Minnesota Timberwolves Rumors: Wolves trying to land Tyrese Haliburton

Tyrese Haliburton of the Iowa State Cyclones. (Photo by David Purdy/Getty Images)
Tyrese Haliburton of the Iowa State Cyclones. (Photo by David Purdy/Getty Images) /

Rumors are swirling that the Minnesota Timberwolves are doing what they can to select Tyrese Haliburton in the 2020 NBA Draft.

Much has been made about whom the Minnesota Timberwolves will draft with the No. 1 pick, and for good reason.

Will the Wolves draft LaMelo Ball, despite redundancies with D’Angelo Russell? Or will they take Anthony Edwards, a theoretically perfect fit with the roster but a player with serious flaws? Might they surprise everyone and draft 7-footer James Wiseman to pair with Karl-Anthony Towns as a sort of modern-day Twin Towers?

Among trade-back targets, the most popular names mentioned have been Dayton’s Obi Toppin, a dream offensive fit next to Towns in the frontcourt, and Devin Vassell, the best 3-and-D prospect in this year’s class.

But a name that has gotten a lot of attention recently is that of Iowa State’s Tyrese Haliburton.

The Minnesota Timberwolves may be scheming to land Tyrese Haliburton

Haliburton is a 6-foot-5 guard with an impressive 6-foot-8 wingspan. He’s a solid two-way player who would immediately improve the Wolves’ defense with his length and intelligence and add an intriguing element of playmaking on the offensive end of the floor.

Modest athleticism and a perceived cap on Haliburton’s ceiling are to blame for him not getting consistent steam in the top three the draft, but there’s been plenty of recent steam to suggest that he could be in play as early as pick No. 4.

If the Wolves aren’t going to take him first — and they definitely aren’t going to do that — and trade-backs have reportedly been difficult to work out to this point, how might they go about landing Haliburton?

The first credible mention of the Wolves’ interest in Haliburton came from early November, when the Midwest-based and longtime Journal Times reporter Gery Woelfel reported that the Wolves and Golden State Warriors both had “keen interest” in the Iowa State guard. Woelfel also noted that Minnesota’s front office had spoken with Haliburton  “on multiple occasions”.

The rumor received more attention this week when floated by The Ringer’s Kevin O’Connor a few days ago, along with a possible path for the Wolves to get into position to trade for Haliburton.

O’Connor again asserted the Wolves’ interest in Haliburton in the latest iteration of his mock draft. Ultimately, he mocked Haliburton the the New York Knicks at No. 8.

So, what about Haliburton’s fit in Minnesota? We fully profiled Haliburton’s strengths, weaknesses, and fit with the Timberwolves a couple of weeks ago, but let’s take a look at the high points.

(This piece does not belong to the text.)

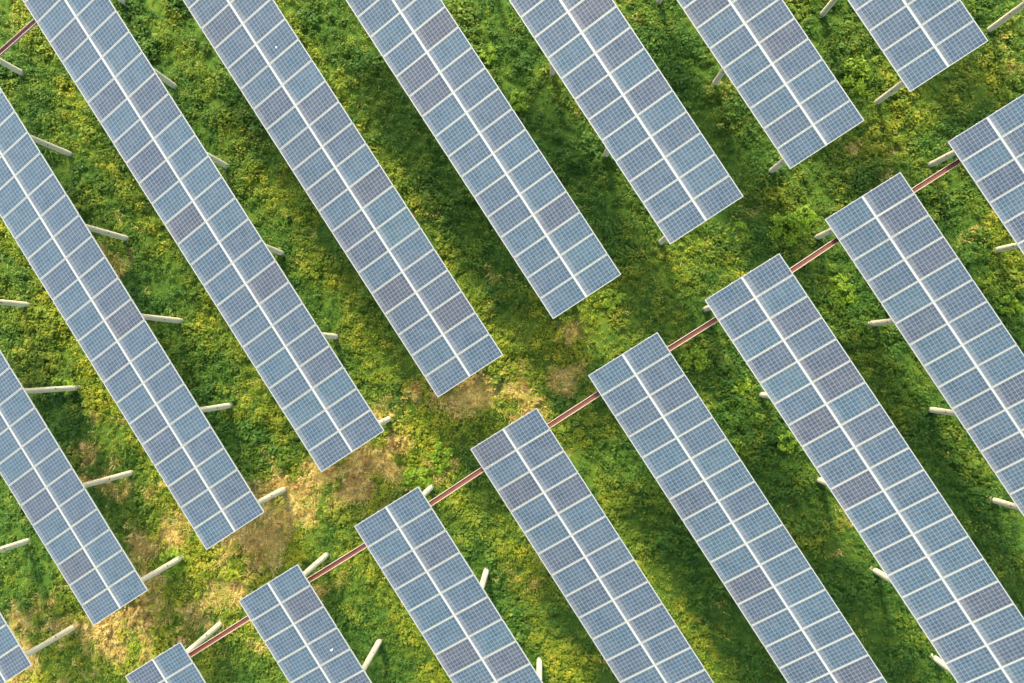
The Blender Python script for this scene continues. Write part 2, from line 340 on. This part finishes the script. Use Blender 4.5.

While he’s more parts guard than an off-ball wing, Haliburton may fit perfectly as a secondary ball-handler in the Wolves’ offense. He’s a good shooter, knocking down 42.6 percent of 3-point attempts over two years in college, and he’s better off the catch than he is off the bounce.

His playmaking ability is probably top-five or six in the draft, and his understanding of where and when to pass the ball would be huge to add next to Russell in the Wolves’ backcourt.

Haliburton is a highly intelligent player, and what he would bring to the Wolves defensively would be huge.

If the Wolves were to trade Culver and the No. 17 pick to move up into the No. 6 to No. 8 range and pick Haliburton, then Haliburton would immediately be a rotational piece. Depending on what happens with restricted free agent Malik Beasley, he could even find himself as a starter.

Of course, if the Wolves keep No. 1 and draft either Ball or Edwards, then Halibuton would have a bit more competition for minutes — although he’s a much better defender than anyone the Wolves are likey to take first-overall, and that will help him get on the court.

Because of Haliburton’s high floor, it’s easy to see him as a plug-and-play contributor immediately. With both Haliburton and Okogie on the wing, the Wolves would likely only need Russell and Towns to elevate their defensive games a modest amount to have a passable defense.

According to ESPN’s Zach Lowe, the Wolves are only likely to trade Culver in package for an established star, or as part of a deal to acquire assets that then could be used to acquire a star in short order.

On the other side of things, The Athletic’s Chris Kirschner says he’s heard that the Wolves have offered Culver and the No. 17 pick to several teams in the top 10 (subscription required) in their search for another high pick, and not just Atlanta.

There’s also the possibility that the Wolves trade down from No. 1 and pick up an asset along with drafting Haliburton, which is probably Minnesota’s preference but may be difficult to pull off.

Next. One Wolves trade with every lottery team. dark

At any rate, there’s a clear target for the Wolves in the back-half of the top 10 that fans should keep an eye on. Now, the question is if (and how) Gersson Rosas and Co. can land the pick required to take him.